For years, the conventional wisdom regarding the AI revolution followed a simple script: if you work behind a screen, you should be worried; if you work with your hands, you’re safe. But the very scientists who built the foundations of modern artificial intelligence are now tearing up that script.
Yoshua Bengio, often referred to as one of the “Godfathers of AI,” recently issued a stark assessment of the future of labor. According to Bengio, it isn’t a matter of if AI will replace human workers, but simply a matter of time before every single profession—including the “safe” blue-collar trades—is wiped out.
The End of the “Plumbing” Safe Haven
Until recently, even the most pessimistic tech prophets pointed to skilled trades as the ultimate insurance policy against automation. Geoffrey Hinton, another Nobel-winning pioneer in the field, famously suggested that young people should “learn plumbing” because the physical dexterity and unpredictable environments of manual labor were too complex for robots to master.
Bengio, however, suggests this safety net is temporary. While he acknowledges that robotics is currently lagging behind the “cognitive” side of AI (the part that writes emails and analyzes data), he believes the gap is closing.
“It’s more a matter of time than ‘is it happening or not,'” Bengio explained in a recent interview. He argues that once AI masters physical manipulation and spatial reasoning, even the most tactile jobs—fixing a burst pipe in a cramped basement or wiring a complex new building—will be performed by machines that don’t need sleep, health insurance, or a paycheck.
The Accelerating Timeline
The speed of this transition is what has experts spooked. We have already moved past the era where AI was a “future” threat. Today, companies are openly citing AI integration as a primary reason for white-collar layoffs.
Bengio’s warning suggests a two-wave extinction of the traditional career:
- The Digital Wave: This is happening now. Paralegals, customer service reps, coders, and middle managers are seeing their roles shrunk or eliminated by large language models.

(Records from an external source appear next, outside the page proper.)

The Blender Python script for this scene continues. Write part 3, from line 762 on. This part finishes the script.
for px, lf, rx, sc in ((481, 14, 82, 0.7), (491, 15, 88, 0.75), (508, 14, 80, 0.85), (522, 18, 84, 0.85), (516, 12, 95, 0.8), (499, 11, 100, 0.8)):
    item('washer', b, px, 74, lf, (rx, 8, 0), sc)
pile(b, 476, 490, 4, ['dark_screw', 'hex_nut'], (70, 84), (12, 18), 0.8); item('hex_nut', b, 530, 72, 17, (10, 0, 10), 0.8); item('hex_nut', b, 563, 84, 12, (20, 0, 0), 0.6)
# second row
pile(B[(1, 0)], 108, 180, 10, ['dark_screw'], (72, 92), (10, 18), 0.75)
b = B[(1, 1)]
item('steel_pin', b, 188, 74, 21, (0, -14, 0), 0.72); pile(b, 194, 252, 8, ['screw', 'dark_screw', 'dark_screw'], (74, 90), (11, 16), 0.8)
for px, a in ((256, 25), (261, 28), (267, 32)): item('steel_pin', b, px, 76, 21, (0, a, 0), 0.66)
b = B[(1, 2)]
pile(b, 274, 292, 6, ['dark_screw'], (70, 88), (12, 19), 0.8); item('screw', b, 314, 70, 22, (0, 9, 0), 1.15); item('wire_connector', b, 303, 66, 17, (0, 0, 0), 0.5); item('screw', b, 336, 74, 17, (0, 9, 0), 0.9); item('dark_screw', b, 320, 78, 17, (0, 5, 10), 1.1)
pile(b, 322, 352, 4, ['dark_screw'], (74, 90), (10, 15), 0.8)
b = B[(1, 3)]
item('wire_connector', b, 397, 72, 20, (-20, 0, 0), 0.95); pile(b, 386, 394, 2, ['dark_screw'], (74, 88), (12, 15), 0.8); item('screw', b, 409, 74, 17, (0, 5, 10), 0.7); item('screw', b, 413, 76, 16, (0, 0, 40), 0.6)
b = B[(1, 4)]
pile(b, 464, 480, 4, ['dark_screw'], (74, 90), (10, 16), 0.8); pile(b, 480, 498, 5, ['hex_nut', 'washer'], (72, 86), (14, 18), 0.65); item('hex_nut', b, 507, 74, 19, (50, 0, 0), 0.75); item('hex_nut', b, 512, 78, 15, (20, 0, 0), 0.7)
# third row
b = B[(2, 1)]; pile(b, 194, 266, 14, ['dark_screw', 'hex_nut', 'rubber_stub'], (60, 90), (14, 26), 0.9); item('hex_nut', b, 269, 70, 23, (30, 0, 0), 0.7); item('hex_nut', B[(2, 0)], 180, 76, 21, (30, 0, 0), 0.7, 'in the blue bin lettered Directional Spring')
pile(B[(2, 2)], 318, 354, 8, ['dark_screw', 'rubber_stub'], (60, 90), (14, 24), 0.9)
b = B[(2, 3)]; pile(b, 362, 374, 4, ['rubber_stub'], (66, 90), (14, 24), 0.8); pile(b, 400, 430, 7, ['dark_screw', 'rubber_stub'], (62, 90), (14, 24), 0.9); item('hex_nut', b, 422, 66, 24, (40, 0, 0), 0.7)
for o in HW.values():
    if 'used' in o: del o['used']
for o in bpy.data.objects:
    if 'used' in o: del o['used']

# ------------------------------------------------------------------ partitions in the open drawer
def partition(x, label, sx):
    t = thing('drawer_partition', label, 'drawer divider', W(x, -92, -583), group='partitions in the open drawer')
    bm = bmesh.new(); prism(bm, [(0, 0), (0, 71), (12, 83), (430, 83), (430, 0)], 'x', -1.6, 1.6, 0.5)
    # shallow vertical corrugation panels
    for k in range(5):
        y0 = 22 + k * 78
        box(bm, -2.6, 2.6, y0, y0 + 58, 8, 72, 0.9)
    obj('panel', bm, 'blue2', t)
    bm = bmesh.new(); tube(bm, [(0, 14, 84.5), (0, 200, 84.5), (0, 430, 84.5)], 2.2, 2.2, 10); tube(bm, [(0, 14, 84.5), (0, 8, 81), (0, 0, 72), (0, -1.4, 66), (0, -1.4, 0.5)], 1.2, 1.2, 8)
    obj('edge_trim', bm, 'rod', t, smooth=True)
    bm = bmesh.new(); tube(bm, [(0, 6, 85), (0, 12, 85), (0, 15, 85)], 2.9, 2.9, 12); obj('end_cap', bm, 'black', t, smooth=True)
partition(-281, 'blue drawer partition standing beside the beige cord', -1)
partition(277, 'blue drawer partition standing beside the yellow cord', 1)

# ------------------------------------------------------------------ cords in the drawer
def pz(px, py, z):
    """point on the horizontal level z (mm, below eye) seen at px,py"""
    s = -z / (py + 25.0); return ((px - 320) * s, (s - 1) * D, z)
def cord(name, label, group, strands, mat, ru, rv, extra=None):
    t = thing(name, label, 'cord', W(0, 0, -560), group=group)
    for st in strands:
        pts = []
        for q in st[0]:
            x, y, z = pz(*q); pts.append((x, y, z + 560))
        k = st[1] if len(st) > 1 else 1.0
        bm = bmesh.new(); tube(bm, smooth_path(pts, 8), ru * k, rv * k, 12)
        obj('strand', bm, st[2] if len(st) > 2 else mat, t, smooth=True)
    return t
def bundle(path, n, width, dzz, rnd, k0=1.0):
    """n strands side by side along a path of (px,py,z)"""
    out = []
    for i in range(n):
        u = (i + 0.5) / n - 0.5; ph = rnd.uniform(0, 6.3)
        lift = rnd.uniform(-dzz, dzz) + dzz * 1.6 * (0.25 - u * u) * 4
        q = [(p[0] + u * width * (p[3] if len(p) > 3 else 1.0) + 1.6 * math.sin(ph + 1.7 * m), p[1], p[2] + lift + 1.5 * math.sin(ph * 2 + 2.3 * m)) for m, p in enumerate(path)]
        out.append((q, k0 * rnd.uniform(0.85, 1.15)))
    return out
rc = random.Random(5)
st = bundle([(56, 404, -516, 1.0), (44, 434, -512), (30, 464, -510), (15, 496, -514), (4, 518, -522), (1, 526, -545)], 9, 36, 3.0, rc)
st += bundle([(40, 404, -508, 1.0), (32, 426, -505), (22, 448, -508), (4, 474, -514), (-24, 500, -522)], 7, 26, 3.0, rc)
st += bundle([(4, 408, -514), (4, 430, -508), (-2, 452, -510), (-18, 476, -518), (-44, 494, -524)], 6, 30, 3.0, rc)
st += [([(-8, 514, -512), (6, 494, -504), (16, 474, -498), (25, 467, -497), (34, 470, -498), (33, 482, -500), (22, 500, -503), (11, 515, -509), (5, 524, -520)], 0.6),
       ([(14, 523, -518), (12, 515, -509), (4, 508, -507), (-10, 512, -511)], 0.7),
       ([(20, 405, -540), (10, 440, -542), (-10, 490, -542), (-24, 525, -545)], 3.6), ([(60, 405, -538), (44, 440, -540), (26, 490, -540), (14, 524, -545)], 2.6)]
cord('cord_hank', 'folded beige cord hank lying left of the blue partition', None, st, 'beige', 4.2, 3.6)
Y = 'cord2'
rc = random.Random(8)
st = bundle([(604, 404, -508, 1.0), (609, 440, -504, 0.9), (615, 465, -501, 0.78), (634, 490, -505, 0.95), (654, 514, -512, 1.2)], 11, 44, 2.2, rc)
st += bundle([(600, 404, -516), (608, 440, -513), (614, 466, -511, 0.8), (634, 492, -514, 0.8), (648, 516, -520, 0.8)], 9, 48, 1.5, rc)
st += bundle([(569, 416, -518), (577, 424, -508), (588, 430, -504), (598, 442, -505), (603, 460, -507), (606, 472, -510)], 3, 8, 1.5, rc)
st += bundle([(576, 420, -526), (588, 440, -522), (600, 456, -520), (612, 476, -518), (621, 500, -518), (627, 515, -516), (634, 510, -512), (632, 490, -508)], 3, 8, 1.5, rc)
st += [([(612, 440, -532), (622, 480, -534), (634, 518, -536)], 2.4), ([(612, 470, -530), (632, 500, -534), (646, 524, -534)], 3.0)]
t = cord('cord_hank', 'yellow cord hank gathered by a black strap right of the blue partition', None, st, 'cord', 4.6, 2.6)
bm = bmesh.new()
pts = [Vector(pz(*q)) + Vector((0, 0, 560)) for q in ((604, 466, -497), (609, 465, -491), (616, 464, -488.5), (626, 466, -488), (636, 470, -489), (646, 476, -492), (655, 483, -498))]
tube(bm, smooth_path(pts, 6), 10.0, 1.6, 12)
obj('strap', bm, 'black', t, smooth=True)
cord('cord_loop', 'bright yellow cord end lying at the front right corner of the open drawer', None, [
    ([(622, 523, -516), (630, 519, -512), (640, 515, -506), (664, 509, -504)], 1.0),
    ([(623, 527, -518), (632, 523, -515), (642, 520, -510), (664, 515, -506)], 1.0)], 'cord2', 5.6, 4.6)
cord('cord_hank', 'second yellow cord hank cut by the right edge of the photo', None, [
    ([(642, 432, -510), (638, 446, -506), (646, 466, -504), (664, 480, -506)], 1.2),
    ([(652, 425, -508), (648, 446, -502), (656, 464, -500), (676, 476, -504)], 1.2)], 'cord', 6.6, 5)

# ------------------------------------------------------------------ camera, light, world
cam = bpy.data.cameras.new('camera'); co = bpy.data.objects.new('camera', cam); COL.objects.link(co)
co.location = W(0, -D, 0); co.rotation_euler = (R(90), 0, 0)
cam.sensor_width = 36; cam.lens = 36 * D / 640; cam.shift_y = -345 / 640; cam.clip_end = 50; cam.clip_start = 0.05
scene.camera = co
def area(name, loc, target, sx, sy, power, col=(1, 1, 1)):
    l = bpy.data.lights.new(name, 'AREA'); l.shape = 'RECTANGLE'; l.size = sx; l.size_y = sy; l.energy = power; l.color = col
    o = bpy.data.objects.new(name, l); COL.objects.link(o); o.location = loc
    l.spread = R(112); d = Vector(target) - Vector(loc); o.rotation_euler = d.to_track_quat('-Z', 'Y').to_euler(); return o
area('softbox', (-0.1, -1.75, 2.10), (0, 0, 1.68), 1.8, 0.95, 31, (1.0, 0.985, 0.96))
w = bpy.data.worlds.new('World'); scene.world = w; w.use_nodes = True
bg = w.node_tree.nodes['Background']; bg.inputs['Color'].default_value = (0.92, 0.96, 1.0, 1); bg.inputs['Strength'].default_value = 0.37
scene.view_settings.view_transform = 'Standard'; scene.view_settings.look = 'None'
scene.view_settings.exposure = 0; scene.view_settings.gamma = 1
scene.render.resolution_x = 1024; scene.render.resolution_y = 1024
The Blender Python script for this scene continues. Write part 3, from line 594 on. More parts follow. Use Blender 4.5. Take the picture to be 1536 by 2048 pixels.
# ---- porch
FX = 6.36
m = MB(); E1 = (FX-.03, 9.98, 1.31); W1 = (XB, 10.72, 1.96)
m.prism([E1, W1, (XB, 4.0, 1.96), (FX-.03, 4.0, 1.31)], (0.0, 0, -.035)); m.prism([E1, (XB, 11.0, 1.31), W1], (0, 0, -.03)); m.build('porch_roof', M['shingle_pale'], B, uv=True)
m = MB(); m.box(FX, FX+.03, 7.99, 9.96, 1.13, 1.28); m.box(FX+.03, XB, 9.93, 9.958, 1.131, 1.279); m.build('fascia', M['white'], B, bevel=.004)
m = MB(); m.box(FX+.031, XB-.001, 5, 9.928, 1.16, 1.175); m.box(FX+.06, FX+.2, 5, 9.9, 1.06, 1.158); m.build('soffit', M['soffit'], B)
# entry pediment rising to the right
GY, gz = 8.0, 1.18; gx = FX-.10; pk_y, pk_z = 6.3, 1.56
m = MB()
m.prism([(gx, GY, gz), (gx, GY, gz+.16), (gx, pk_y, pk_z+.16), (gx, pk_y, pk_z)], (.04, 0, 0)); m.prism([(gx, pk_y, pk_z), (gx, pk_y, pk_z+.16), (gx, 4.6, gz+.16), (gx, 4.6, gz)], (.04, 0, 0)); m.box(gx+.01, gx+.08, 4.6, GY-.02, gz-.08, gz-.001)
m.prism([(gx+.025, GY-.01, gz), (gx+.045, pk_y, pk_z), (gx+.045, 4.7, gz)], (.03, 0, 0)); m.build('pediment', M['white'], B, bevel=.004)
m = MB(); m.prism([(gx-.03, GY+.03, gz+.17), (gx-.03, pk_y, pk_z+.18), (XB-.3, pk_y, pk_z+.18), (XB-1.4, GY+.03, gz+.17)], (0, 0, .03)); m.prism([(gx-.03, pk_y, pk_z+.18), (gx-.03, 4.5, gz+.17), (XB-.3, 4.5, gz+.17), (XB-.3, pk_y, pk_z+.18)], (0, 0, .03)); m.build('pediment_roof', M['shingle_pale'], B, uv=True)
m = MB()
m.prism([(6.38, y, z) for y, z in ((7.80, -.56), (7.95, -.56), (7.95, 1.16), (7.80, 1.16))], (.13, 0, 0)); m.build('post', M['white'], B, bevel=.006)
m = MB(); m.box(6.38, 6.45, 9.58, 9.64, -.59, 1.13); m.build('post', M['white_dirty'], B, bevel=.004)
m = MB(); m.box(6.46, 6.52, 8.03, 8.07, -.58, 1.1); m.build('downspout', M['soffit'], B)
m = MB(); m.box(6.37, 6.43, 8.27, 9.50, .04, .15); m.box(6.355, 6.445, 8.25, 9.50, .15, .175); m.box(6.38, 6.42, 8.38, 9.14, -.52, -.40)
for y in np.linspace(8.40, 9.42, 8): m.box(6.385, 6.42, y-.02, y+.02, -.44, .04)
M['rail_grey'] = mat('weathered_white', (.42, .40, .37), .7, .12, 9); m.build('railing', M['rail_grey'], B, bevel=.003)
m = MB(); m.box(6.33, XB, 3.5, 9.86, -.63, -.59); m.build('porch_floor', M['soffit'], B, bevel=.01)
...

- The Physical Wave: As general-purpose robotics catch up, the “physical barrier” that protected the trades will dissolve.
An Economy Without Earners?
The most haunting aspect of Bengio’s prediction isn’t just the loss of jobs, but the collapse of the economic cycle. If every job is automated, the “customer” effectively disappears.
“If lots of people lose their jobs to AI, then they aren’t getting paid,” critics of the rapid rollout argue. “And that’s lots of people who can’t afford to be customers elsewhere.”
While some tech leaders, like Sam Altman and Elon Musk, have proposed Universal Basic Income (UBI) as a solution to this “post-work” world, Bengio’s focus remains on the immediate risk. He warns that we are currently in a “race to the bottom” where companies prioritize short-term cost-cutting through automation without a plan for the societal fallout.
Is Anything Truly Safe?
While Bengio paints a grim picture for the long term, he and other experts do see a few final holdouts. Jobs that require high-level human empathy, crisis management in unpredictable physical scenarios, and the actual “oversight” of AI systems may survive the longest.
However, the message from the architects of the AI age is becoming uncomfortably clear: the “safe” career is becoming a myth. Whether you’re typing at a desk or wielding a wrench, the machines are coming—and they’re faster learners than we ever imagined.